**Task to complete**
An exact copy of all the data is required, with pictures left out.

**Provided material**

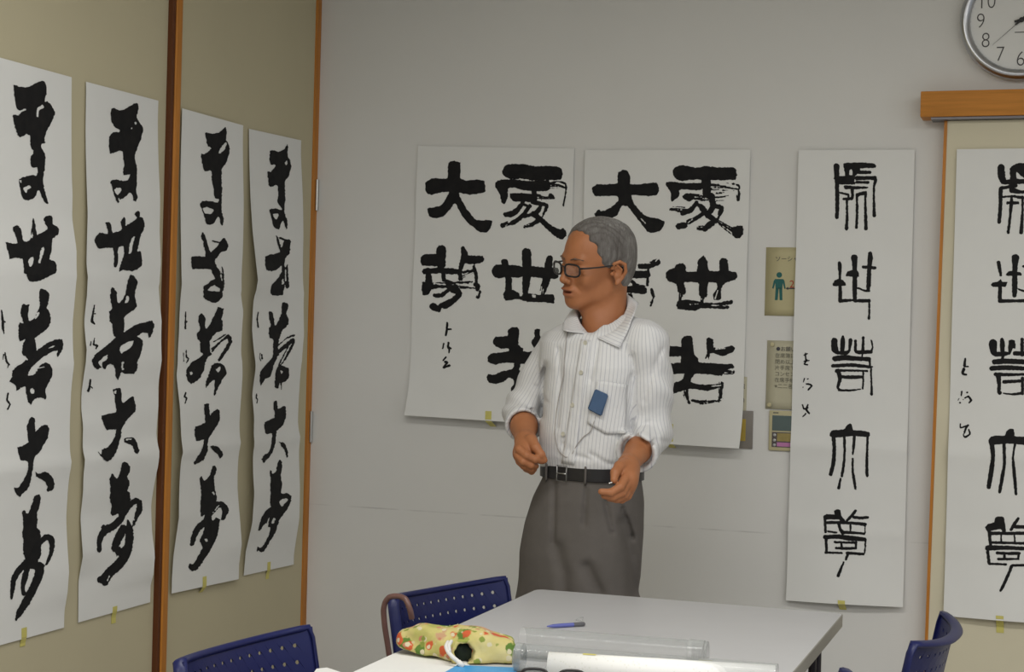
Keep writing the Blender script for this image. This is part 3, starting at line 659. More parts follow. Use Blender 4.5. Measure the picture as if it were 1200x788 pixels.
write(P5, BC, 940, 187, E_, """s 378,75,66 382,250,48 388,450,46 382,635,40; s 356,210,20
p 450,50 500,36 700,34 800,48 808,92 720,95 640,100 640,120 600,120 600,165 580,185 575,240 580,275 430,275 400,260 410,185 470,180 460,110
h 520,120 545,105 555,170 520,170
s 600,140,40 745,142,38; s 600,205,45 790,203,45; s 800,200,40 806,240,36 790,300,26 788,420,26 792,615,38
s 600,250,30 722,252,32; s 480,305,46 600,310,34 720,308,20; s 550,330,36 555,400,34 540,430,36 455,435,28; s 410,365,18 500,385,26 510,410,26; s 490,440,26 495,600,28 488,760,40; s 600,420,24 605,540,30 598,750,30; p 590,375 680,350 715,355 710,420 690,420 680,390 630,400 610,420 590,410; s 695,410,24 695,540,30 702,760,40""", 0.45, 0.35)
write(P5, BC, 940, 292, E_, """s 410,150,34 415,180,44 415,300,30 420,560,46; p 335,380 360,345 400,328 450,340 485,400 400,405 345,408; s 575,95,74 578,200,50 580,300,50 578,420,54 580,540,46; p 478,290 500,245 560,230 610,240 625,305 500,300; s 748,50,44 748,100,60 740,180,48 730,360,50; s 675,198,36 800,208,34; d 735,370,46 730,440,46; s 722,360,26 718,460,26; s 700,460,28 738,460,22; s 615,430,22 690,460,24; s 420,570,46 560,562,24; s 580,568,36 735,570,42; s 735,570,24 738,680,22 733,765,26""", 0.45, 0.35)
write(P5, BC, 930, 388, E_, """s 448,108,68 452,200,74 480,235,42; s 542,65,28 540,110,54 535,220,48; s 480,240,38 580,240,44 610,220,26; s 625,105,48 612,220,24; s 680,110,32 682,220,34 720,235,42 850,230,40; s 765,75,28 762,230,34; s 855,105,18 868,180,20 852,230,30; s 455,305,60 560,295,60 700,305,48 830,310,46; s 835,310,28 840,390,28; s 430,385,40 640,375,40 830,395,34 865,395,18; s 850,400,22 855,560,20 858,695,32; s 470,440,36 600,435,26 810,440,22; s 490,440,52 510,530,42 485,620,32 510,650,28; s 500,650,26 620,655,22 740,640,12; s 510,505,34 640,510,42 750,505,34; s 765,450,24 765,540,20 760,635,20; s 565,265,36 550,300,36; s 755,250,18 755,300,18""", 0.45, 0.3)
write(P5, BC, 930, 492, E_, """p 395,165 410,130 440,115 550,110 570,80 610,45 640,50 655,115 740,118 830,138 842,175 820,192 720,185 650,182 540,190 470,200 405,190
s 437,180,48 448,300,40 438,480,44 408,600,42; s 558,180,32 560,380,26 550,500,30 530,620,32; s 515,650,24 497,750,36; s 668,185,34 660,300,30 652,380,20; s 650,430,24 650,560,26 665,660,34 680,760,26; s 815,180,28 808,340,26 805,480,34 808,615,34""", 0.45, 0.3)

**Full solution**
Keep writing the Blender script for this image. This is part 3, starting at line 659. More parts follow. Use Blender 4.5. Measure the picture as if it were 1200x788 pixels.
write(P5, BC, 940, 187, E_, """s 378,75,66 382,250,48 388,450,46 382,635,40; s 356,210,20
p 450,50 500,36 700,34 800,48 808,92 720,95 640,100 640,120 600,120 600,165 580,185 575,240 580,275 430,275 400,260 410,185 470,180 460,110
h 520,120 545,105 555,170 520,170
s 600,140,40 745,142,38; s 600,205,45 790,203,45; s 800,200,40 806,240,36 790,300,26 788,420,26 792,615,38
s 600,250,30 722,252,32; s 480,305,46 600,310,34 720,308,20; s 550,330,36 555,400,34 540,430,36 455,435,28; s 410,365,18 500,385,26 510,410,26; s 490,440,26 495,600,28 488,760,40; s 600,420,24 605,540,30 598,750,30; p 590,375 680,350 715,355 710,420 690,420 680,390 630,400 610,420 590,410; s 695,410,24 695,540,30 702,760,40""", 0.45, 0.35)
write(P5, BC, 940, 292, E_, """s 410,150,34 415,180,44 415,300,30 420,560,46; p 335,380 360,345 400,328 450,340 485,400 400,405 345,408; s 575,95,74 578,200,50 580,300,50 578,420,54 580,540,46; p 478,290 500,245 560,230 610,240 625,305 500,300; s 748,50,44 748,100,60 740,180,48 730,360,50; s 675,198,36 800,208,34; d 735,370,46 730,440,46; s 722,360,26 718,460,26; s 700,460,28 738,460,22; s 615,430,22 690,460,24; s 420,570,46 560,562,24; s 580,568,36 735,570,42; s 735,570,24 738,680,22 733,765,26""", 0.45, 0.35)
write(P5, BC, 930, 388, E_, """s 448,108,68 452,200,74 480,235,42; s 542,65,28 540,110,54 535,220,48; s 480,240,38 580,240,44 610,220,26; s 625,105,48 612,220,24; s 680,110,32 682,220,34 720,235,42 850,230,40; s 765,75,28 762,230,34; s 855,105,18 868,180,20 852,230,30; s 455,305,60 560,295,60 700,305,48 830,310,46; s 835,310,28 840,390,28; s 430,385,40 640,375,40 830,395,34 865,395,18; s 850,400,22 855,560,20 858,695,32; s 470,440,36 600,435,26 810,440,22; s 490,440,52 510,530,42 485,620,32 510,650,28; s 500,650,26 620,655,22 740,640,12; s 510,505,34 640,510,42 750,505,34; s 765,450,24 765,540,20 760,635,20; s 565,265,36 550,300,36; s 755,250,18 755,300,18""", 0.45, 0.3)
write(P5, BC, 930, 492, E_, """p 395,165 410,130 440,115 550,110 570,80 610,45 640,50 655,115 740,118 830,138 842,175 820,192 720,185 650,182 540,190 470,200 405,190
s 437,180,48 448,300,40 438,480,44 408,600,42; s 558,180,32 560,380,26 550,500,30 530,620,32; s 515,650,24 497,750,36; s 668,185,34 660,300,30 652,380,20; s 650,430,24 650,560,26 665,660,34 680,760,26; s 815,180,28 808,340,26 805,480,34 808,615,34""", 0.45, 0.3)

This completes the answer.